Was macht den Unterschied zu anderen Schulen aus, wenn sie vergleichen, was Freunde aus ihrem Schulalltag erzählen? „Ich kann hier selbstständiger lernen, ganz nach meinem Tempo“, sagt Laura. „Und ich habe das Gefühl, wir haben weniger Stress und eine bessere Beziehung zu den Lehrern.“ „Wir gehen aufeinander zu und kennen die Stärken der Anderen“, meint Kolja. „Ich konnte hier Stoff nachholen, den ich verpasst hatte – das ist sonst nicht so einfach“, meint Lena. Es fallen ziemlich oft Begriffe wie soziale Kompetenz, Projektarbeit, Motivation, Herausforderungen.

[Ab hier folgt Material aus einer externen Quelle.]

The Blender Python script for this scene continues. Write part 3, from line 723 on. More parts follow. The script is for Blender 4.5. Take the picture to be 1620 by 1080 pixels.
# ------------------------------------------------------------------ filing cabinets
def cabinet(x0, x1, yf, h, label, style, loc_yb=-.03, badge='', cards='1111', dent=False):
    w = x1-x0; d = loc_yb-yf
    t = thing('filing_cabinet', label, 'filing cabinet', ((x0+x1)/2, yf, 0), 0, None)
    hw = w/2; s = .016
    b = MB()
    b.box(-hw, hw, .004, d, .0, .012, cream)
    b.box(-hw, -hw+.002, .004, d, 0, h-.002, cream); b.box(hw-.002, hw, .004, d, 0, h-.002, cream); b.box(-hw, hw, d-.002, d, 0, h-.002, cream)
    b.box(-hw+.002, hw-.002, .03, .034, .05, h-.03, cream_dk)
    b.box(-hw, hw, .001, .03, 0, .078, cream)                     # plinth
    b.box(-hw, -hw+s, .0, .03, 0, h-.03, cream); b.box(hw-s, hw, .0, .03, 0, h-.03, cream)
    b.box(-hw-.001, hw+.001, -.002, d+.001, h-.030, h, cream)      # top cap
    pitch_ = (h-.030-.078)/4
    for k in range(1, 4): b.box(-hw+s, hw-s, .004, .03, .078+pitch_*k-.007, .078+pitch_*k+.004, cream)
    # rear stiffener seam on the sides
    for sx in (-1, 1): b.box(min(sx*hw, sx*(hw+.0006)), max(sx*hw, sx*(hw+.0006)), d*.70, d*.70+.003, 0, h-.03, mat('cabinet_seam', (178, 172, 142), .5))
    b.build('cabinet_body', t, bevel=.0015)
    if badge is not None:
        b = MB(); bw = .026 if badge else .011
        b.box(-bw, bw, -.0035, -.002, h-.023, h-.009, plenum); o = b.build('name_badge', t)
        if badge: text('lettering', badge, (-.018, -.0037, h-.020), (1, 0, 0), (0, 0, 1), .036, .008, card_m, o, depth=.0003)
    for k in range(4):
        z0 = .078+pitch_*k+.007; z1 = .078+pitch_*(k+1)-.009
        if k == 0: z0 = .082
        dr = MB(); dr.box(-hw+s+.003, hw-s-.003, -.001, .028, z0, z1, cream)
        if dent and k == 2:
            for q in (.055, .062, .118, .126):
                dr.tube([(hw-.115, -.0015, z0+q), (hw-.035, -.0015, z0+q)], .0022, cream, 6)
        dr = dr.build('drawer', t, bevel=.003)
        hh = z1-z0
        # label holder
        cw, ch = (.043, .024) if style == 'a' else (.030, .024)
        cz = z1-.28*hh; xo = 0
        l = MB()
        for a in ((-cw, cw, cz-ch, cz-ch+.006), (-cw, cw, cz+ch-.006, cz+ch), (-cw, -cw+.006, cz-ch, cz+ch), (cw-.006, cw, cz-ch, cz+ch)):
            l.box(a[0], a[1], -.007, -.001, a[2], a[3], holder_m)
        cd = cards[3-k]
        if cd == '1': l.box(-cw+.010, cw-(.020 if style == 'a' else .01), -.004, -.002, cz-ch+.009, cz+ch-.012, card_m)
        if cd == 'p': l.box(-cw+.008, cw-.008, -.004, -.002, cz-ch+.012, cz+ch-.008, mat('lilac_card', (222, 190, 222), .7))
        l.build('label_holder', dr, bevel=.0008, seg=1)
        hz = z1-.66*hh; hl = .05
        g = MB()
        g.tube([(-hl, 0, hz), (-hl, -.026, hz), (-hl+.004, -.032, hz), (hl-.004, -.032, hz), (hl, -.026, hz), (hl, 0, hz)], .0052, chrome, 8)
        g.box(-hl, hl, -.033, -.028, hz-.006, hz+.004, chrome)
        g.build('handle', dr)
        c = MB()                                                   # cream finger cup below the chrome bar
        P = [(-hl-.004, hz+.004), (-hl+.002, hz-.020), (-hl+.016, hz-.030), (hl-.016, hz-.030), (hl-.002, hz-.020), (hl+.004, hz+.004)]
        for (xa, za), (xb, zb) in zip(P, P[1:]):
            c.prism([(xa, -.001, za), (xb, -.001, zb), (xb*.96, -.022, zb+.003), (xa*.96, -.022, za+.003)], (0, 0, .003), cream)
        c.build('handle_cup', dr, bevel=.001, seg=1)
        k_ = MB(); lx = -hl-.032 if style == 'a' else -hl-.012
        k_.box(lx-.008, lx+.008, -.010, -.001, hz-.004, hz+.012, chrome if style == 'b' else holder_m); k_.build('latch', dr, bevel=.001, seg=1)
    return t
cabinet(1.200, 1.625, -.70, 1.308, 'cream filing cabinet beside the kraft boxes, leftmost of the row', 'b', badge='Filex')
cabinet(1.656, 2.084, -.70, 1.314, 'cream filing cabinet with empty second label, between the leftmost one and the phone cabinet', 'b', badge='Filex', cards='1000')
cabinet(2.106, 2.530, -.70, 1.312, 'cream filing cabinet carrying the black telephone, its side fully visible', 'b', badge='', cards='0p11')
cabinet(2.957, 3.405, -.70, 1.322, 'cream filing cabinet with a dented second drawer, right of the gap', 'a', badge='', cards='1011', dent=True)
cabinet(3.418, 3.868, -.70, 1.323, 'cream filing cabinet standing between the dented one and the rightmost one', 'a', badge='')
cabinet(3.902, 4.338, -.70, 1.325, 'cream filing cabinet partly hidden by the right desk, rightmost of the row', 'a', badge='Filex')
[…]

Klar wird aber auch: Die Harmonie hat auch Tücken. Jüngere lernen nicht immer nur Gutes von den nicht immer vorbildhaften Älteren. Schimpfwörter und Raufen zum Beispiel. Außerdem braucht jemand, der diese Art der Schule besucht, ein großes Maß an Disziplin und Motivation. Nur so kann er sich wie die anderen Schüler an Plänen und Lernziel-Checklisten entlang hangeln. Das kann dann aber den überfordern, der direkte Anweisungen und kleine Aufgaben lieber hat oder gewohnt ist.
Modellversuch mit Oberstufenzentrum – „sonst so nicht in Berlin“
Letzte Station: Das Büro der Schulleiterin Gabriela Anders-Neufang. Es warte ein Junge zum Schülergespräch, deshalb sei nicht so viel Zeit. Vorbei an der Sekretärin, hinein in ihr Büro auf ein Sofa. Anders-Neufang ist sichtbar stolz auf das, was sie schon erreicht hat mit ihrer Schule. Vermutlich geht vieles davon auf ihr Konto. Die Oberstufe war ein großes Ziel.„Im Modellversuch mit dem Oberstufenzentrum Elinor-Ostrom können unsere Schüler auch ihr Fachabitur oder eine duale Ausbildung abschließen oder ihren Mittleren Schulabschluss noch mal machen.“
Es geht also nicht nur um das allgemeine Abitur. „So gibt es das sonst nicht in Berlin“, sagt Anders-Neufang. Weitere Räume dafür werde es künftig – vermutlich mit Start im Jahr 2016 – in der Driesener Straße am Arnimplatz geben. Campus-Feeling für die Schüler? „Genau“, sagt die Schulleiterin und lacht.
Rund 70 Schüler kann die Schule jedes Jahr neu in die ersten Klassen aufnehmen. „Wir haben doppelt so viele Anmeldungen wie Plätze. Und einen Ordner voll von Quereinsteigern. Das spricht ja für sich.“ Sorgen um den Nachwuchs hat die Schulleiterin also nicht. Dennoch schwingen Bedenken mit: „Ich würde mir wünschen, dass unser Schul-Konzept flächendeckend normal ist“, sagt sie. Noch hänge es davon ab, wie lange es politisch gewollt sei.